- _THE DATA_:
····················

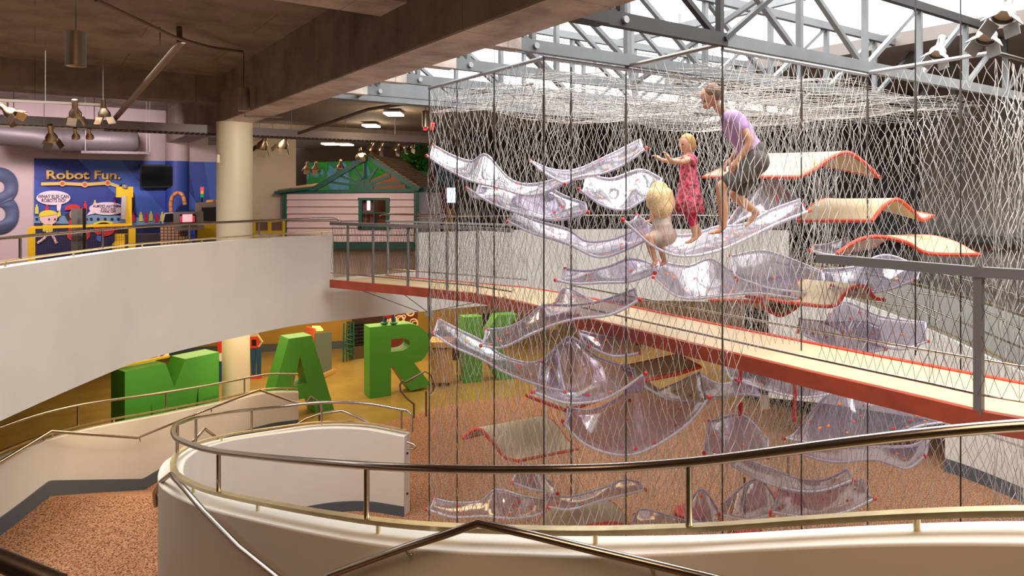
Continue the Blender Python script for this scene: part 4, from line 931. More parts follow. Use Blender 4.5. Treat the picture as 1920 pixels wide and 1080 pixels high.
# comic children, plain generic shapes
SK = mat('drawn_skin', (.74, .50, .50), .5); SK2 = mat('drawn_skin_brown', (.45, .22, .18), .5); DR = mat('drawn_red', (.55, .02, .02), .5); DY = mat('drawn_yellow', (.70, .60, .04), .5); DH = mat('drawn_hair', (.02, .01, .02), .5)
patch(circ(91, 408, 16.5, 14), 5, SK, 'drawn_face', mu); patch(circ(91, 403, 18, 9, 20, 180, 360)+[(73, 407)], 6, DY, 'drawn_cap', mu); patch([(106, 403), (113, 392), (114, 404), (108, 408)], 6, DY, 'drawn_cap', mu)
patch([(80, 421), (98, 421), (99, 434), (80, 434)], 5, DY, 'drawn_shirt', mu)
for x in (92, 103): patch(circ(x, 411, 1.5, 2, 10), 7, DH, 'drawn_eye', mu)
patch([(121, 402), (131, 398), (140, 410), (134, 418), (126, 412)], 5, DH, 'drawn_hair', mu); patch(circ(142, 402, 12, 12), 6, SK2, 'drawn_face', mu)
patch(circ(137, 393, 16, 10, 20, 180, 360)+[(121, 394)], 7, DR, 'drawn_cap', mu); patch([(150, 388), (160, 392), (150, 394)], 7, DR, 'drawn_cap', mu)
patch([(130, 412), (150, 414), (152, 434), (128, 434)], 6, DR, 'drawn_shirt', mu)
for x in (139, 149): patch(circ(x, 397, 2, 2.5, 10), 8, WHITEP, 'drawn_eye', mu)
for x, y, rx, ry, m_ in ((147, 440, 22, 14, DR), (195, 430, 20, 13, DR), (195, 420, 20, 6, DY), (144, 458, 10, 8, MB2), (188, 446, 7, 7, MB2)): patch(circ(x, y, rx, ry), 5, m_, 'drawn_basket', mu)
for q in ([(90, 434), (84, 446), (70, 456)], [(94, 434), (100, 444), (106, 456)]): MB().tube([wp(x, y, 6) for x, y in q], .03, 6).build('drawn_leg', SK, mu)
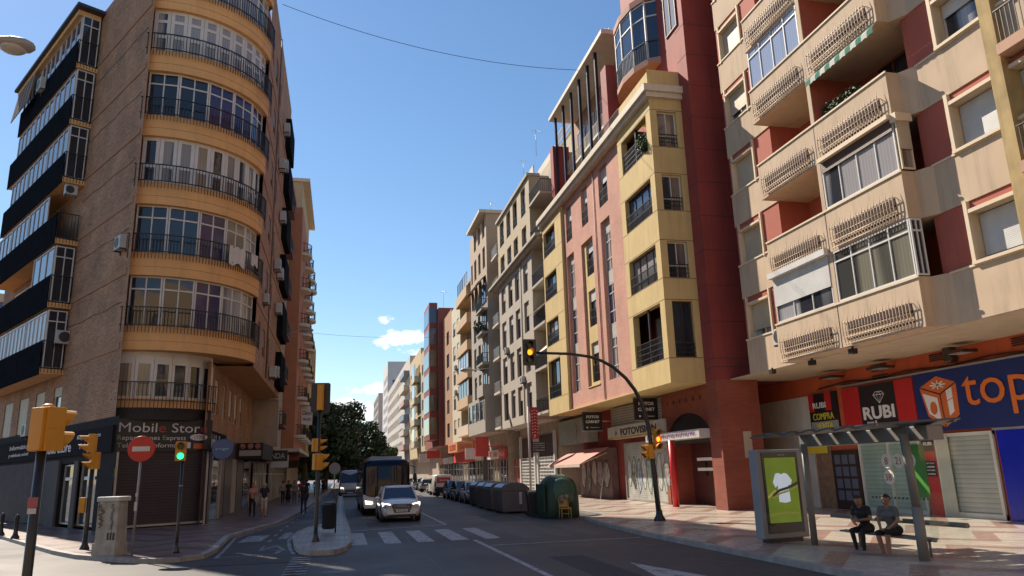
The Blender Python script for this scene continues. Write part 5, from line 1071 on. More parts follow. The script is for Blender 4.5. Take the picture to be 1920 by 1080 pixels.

····················

- _WHAT YOU WILL DO_:
Every entry must be reproduced exactly, with the images left out.

- _THE SOLUTION_:
Continue the Blender Python script for this scene: part 4, from line 931. More parts follow. Use Blender 4.5. Treat the picture as 1920 pixels wide and 1080 pixels high.
# comic children, plain generic shapes
SK = mat('drawn_skin', (.74, .50, .50), .5); SK2 = mat('drawn_skin_brown', (.45, .22, .18), .5); DR = mat('drawn_red', (.55, .02, .02), .5); DY = mat('drawn_yellow', (.70, .60, .04), .5); DH = mat('drawn_hair', (.02, .01, .02), .5)
patch(circ(91, 408, 16.5, 14), 5, SK, 'drawn_face', mu); patch(circ(91, 403, 18, 9, 20, 180, 360)+[(73, 407)], 6, DY, 'drawn_cap', mu); patch([(106, 403), (113, 392), (114, 404), (108, 408)], 6, DY, 'drawn_cap', mu)
patch([(80, 421), (98, 421), (99, 434), (80, 434)], 5, DY, 'drawn_shirt', mu)
for x in (92, 103): patch(circ(x, 411, 1.5, 2, 10), 7, DH, 'drawn_eye', mu)
patch([(121, 402), (131, 398), (140, 410), (134, 418), (126, 412)], 5, DH, 'drawn_hair', mu); patch(circ(142, 402, 12, 12), 6, SK2, 'drawn_face', mu)
patch(circ(137, 393, 16, 10, 20, 180, 360)+[(121, 394)], 7, DR, 'drawn_cap', mu); patch([(150, 388), (160, 392), (150, 394)], 7, DR, 'drawn_cap', mu)
patch([(130, 412), (150, 414), (152, 434), (128, 434)], 6, DR, 'drawn_shirt', mu)
for x in (139, 149): patch(circ(x, 397, 2, 2.5, 10), 8, WHITEP, 'drawn_eye', mu)
for x, y, rx, ry, m_ in ((147, 440, 22, 14, DR), (195, 430, 20, 13, DR), (195, 420, 20, 6, DY), (144, 458, 10, 8, MB2), (188, 446, 7, 7, MB2)): patch(circ(x, y, rx, ry), 5, m_, 'drawn_basket', mu)
for q in ([(90, 434), (84, 446), (70, 456)], [(94, 434), (100, 444), (106, 456)]): MB().tube([wp(x, y, 6) for x, y in q], .03, 6).build('drawn_leg', SK, mu)
The Blender Python script for this scene continues. Write part 5, from line 1071 on. More parts follow. The script is for Blender 4.5. Take the picture to be 1920 by 1080 pixels.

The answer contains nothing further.